Kagan: No Answers? No Vote


            Elena Kagan will be confirmed as the next justice of the United States Supreme Court.  But I wish the Senate would withhold approval. If she believes it is inappropriate to comment on the issues that might come before her, then the Senate should respond by doing likewise: Refusing to vote on a candidate who can’t respond to simple questions fairly put.            The confirmation process is, as Kagan so aptly noted long ago, vapid. It is also a farce. The president nominates a candidate with whom he is comfortable, and then sends the candidate along to the Senate for confirmation. But the current manner of conducting these hearings transforms them into a meaningless beauty contest. Just how composed can a candidate remain while saying nothing at all?               Judged by the standards of the genre, Kagan is a success. She sat for several days before the Senate a stoic image, expressing little emotion as she was both praised and derided for her career as a, er, um, lawyer.           Forgive me my arrogance, but despite her brilliance, her law review articles, her professorships, her stint as dean at the Harvard law school, her role as policy wonk in the Clinton White House, and her brief tenure as Solicitor General, the woman is a stranger to the courtroom. I would not feel confident sending her to handle a misdemeanor charge on behalf of a client. Yet up, up, up she climbs the legal ladder.            She climbs without her feet ever really touching ground.            Every effort to get her to describe how she feels about such vital issues in our time as the reach of government power in the so-called war on terror, or whether all Americans, regardless of libidinal compass, should enjoy meaningful equal protection of the law, was met with the same vacuous stonewalling now typical of the hearings. It would be inappropriate to answer these questions, she says, because she might be called upon to decide them.
            The wonder of it is that the Senate is complicit in this mealy mouthed gibberish. Senators sat dumb struck in something like awe, treating the candidate as though she were an oracle, a goddess who must be propitiated lest offense yields distant and dangerous scorn.            Supreme Court justices are not high priests; rulings aren’t oracles. Decisions by the Supreme Court are little more than judgments about how best to reconcile the competing imperatives reflected in the cases and controversies finding their way into the nation’s courts. We look to the Supreme Court to settle the law in areas where pragmatic legal doctrines collide, where the past provides little guidance to what the future should hold.            It is not asking too much of a candidate for this lifetime seat on the nation’s highest tribunal to tell us what commitments they bring to the Court. We are entitled to more than the empty promise to be fair and impartial. This is little more than a pre-printed wedding vow.            By mystifying the confirmation  process with empty form we trivialize the law and show scorn for the American people. What message does the silly chatter send? That the law is deep, mysterious, its ways not capable of being charted, much less understood, by the ordinary people who must simply trust the wisdom of a justice and then obey her commands. That’s silly. The law is merely applied principle.            Legal doctrine, like Senatorial custom, changes.

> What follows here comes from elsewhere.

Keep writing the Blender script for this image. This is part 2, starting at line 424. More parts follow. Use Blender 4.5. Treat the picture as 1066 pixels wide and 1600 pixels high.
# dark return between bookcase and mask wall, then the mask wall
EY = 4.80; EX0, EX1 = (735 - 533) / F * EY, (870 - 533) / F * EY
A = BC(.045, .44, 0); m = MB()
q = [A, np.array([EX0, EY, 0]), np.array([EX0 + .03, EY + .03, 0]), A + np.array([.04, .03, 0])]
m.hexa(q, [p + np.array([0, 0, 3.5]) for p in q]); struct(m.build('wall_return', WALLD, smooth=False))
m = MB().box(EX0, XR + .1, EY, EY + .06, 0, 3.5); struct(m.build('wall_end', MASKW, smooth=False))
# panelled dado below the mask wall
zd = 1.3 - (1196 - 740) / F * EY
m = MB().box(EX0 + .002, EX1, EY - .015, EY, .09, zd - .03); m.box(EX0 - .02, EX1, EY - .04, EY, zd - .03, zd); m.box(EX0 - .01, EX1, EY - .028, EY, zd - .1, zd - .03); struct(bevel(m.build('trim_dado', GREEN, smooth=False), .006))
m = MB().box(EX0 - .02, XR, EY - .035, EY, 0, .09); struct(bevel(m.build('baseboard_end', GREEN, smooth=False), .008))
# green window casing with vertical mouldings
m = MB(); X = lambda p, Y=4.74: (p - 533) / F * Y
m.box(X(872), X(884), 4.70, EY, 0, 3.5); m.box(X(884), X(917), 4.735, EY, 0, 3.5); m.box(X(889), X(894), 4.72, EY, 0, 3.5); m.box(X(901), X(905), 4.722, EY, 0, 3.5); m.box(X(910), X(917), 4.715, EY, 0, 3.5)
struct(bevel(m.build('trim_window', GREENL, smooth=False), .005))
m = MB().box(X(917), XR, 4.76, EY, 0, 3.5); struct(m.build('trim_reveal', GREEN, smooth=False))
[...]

It is too much to hope this time around that the Senate’s conception of its advice and consent will be transformed into something meatier. But I hope at least a handful of Senators will refuse to vote yea or nay on Kagan’s confirmation for the stated reason that, the candidate having said next to nothing, they have nothing on which to vote.              Reprinted courtesy of the Connecticut Law Tribune.                        

Comments: (1)

  • I don't know much about this woman, but I would pr...
    I don't know much about this woman, but I would prefer a litigator on the court. As we know, academic law is light years from being in the middle of real law in a courtroom. The brilliant minds in law school take career paths much like Kagan's. The rest of us actually practice law in courthouses where no one cares what law school we attended and what our GPA was.
    I am no court historian, but for my money Brennan and Marshall had an idea of what it was like in the trenches. Wonder why?